Главный вопрос императора поэту был: «Пушкин, принял ли бы ты участие в мятеже 14 декабря, если бы был в Петербурге?» Пушкин честно и смело ответил, что, вне всякого сомнения, был бы на Сенатской площади, среди революционеров: «Все мои друзья были там».
Как мы знаем, он был прощен ценившим прямоту Николаем. Затем разговор царя и поэта перешел на задуманные Николаем далеко идущие государственные реформы; император просил Пушкина о советах и поддержке. И тон, и содержание разговора вызвали у Пушкина ассоциации с царем-преобразователем Петром Великим.

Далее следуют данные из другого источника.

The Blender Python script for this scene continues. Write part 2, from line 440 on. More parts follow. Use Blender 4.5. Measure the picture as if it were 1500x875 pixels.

Несомненно, что виртуозный манипулятор Николай добивался именно этого эффекта.
С этого момента возник спиритуальный треугольник: Петр I – Николай I – Пушкин, и об этом следует помнить, читая «Медного всадника», законченного через восемь лет после поражения декабристов. Потенциальная читательская аудитория для почти всего, написанного Пушкиным в эти годы, делилась на две равные части: Николай – и все остальные. Тем не менее Пушкин, начиная свою «Петербургскую повесть» с панегирической ноты, очень скоро придает ей трагический характер.
Пушкин был готов согласиться с Николаем, который с гипнотической властностью убеждал поэта, что самодержавие необходимо России, что без сильной власти страна погибнет, не устоит перед напором враждебных стихий. Одновременно Пушкин страшился тирании и ненавидел ее. Эмоционально, как поэт, он хотел верить Николаю, но разум историка подсказывал Пушкину, что аргументация царя, в сущности, нелогична.
До Пушкина Петербург знал только воспевание. Его видение Петербурга дуалистично. Пушкинская оценка роли Петра и его реформ, цивилизаторского значения города, будущего самодержавной власти (то есть прошлого, настоящего и будущего всей России) как бы лежит на двух чашах весов – одна чаша со знаком «минус», другая – со знаком «плюс». При этом ни одна чаша не перевешивает решительно. Но и равновесие их не является жестко фиксированным: чаши подрагивают, вибрируют… (Как запишет в 1910 году самый популярный – после Пушкина – русский поэт Александр Блок, подчеркивая пронизывающее читателя ощущение нервической неустойчивости: «Медный всадник», – все мы находимся в вибрациях его меди».)
Николай I не оправдал надежд Пушкина. Позднее Анна Ахматова даже считала, что царь сознательно и вульгарно обманул поэта; она с возмущением говорила мне, что Николай «не сдержал своего слова, а это для императора непростительно».
Обманутой оказалась также вся ожидавшая от молодого энергичного царя реформ держава. Волевой и целеустремленный человек, Николай был одержим манией порядка. Россия представлялась ему гигантским механизмом, который обязан функционировать точно в соответствии с его, Николая, мудрыми установлениями. Можно усмотреть в этом отзвук петровской маниакальности, и поначалу люди, как загипнотизированные, слепо подчинялись воле нового императора. Но Николай не обладал монументальным видением своего предка, да и времена были другие. Для того чтобы тащить вперед Россию, одной незыблемой уверенности в собственной непогрешимости было мало.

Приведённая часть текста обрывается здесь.